I cried dood, i cried, i am a major failure, eekkky, seriiouslyy i am sooo damn sad right now. I put up a brave front, not wanting to cry in front of everybody, but at home, i closed the door, and just started crying non-stop... SHIT!~ I dunno if i did write elderly woman in the first para, i am scared. REALLY SCARED :( on the other hand, i was thinking, why not dont go to a good school, just go a neighbourhood school and thats it fml :( nothing can express how sad i felt now, i really need something, something.

Monday, October 4, 2010

PSLE is tmr!~ OMG :( Thats sooo fast, i am scared. what if, what if, i did not get good results?

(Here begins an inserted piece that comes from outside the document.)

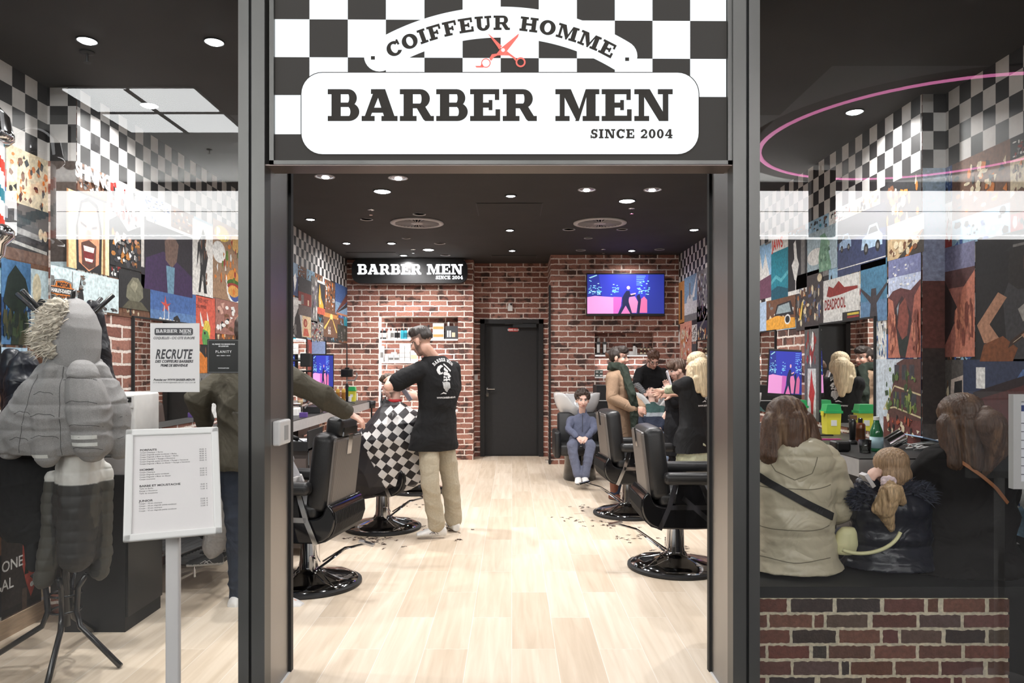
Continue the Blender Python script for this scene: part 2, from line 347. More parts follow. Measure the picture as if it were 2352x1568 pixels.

HOW? :( Sigh, nvm. i will give my best shot :D But, still:P JYS :D:D

Friday, October 1, 2010

Excitiiing day ahead!~ going our for lunch to have a break from studying, then gonna watch 命中注定我爱你at 5pm bwahhahhaha :D:D I love that friggin show... AND THEN AT NIGHT gonna go and eat dinner with my da ku ma(: YAYY!~ long time no see her lerh bleah :P
been typing like mad since i on9 :P:P talked to zee about that matter already and i feel better to share it with someone(: and also i chatted with xin lin :D:D Had fun talking to them ^^ edited a picture for them too. but editor when bonkers and soooo i cant add texts :( hmph, tired. its been such a day:) feel like staying up to watch drama serials though bwhahahhaa bye~
BlAH~~ Just came back from bbc, playing basketball with dj, marcus, chris, ada, and ada's bro(: Was afraid that i would hit chris with the ball again and his nose will bleed again :P BLEAH!~ Had fun with them nomnom(: Finished more test papers, going to grandma's house soon for dinner:D goodbye.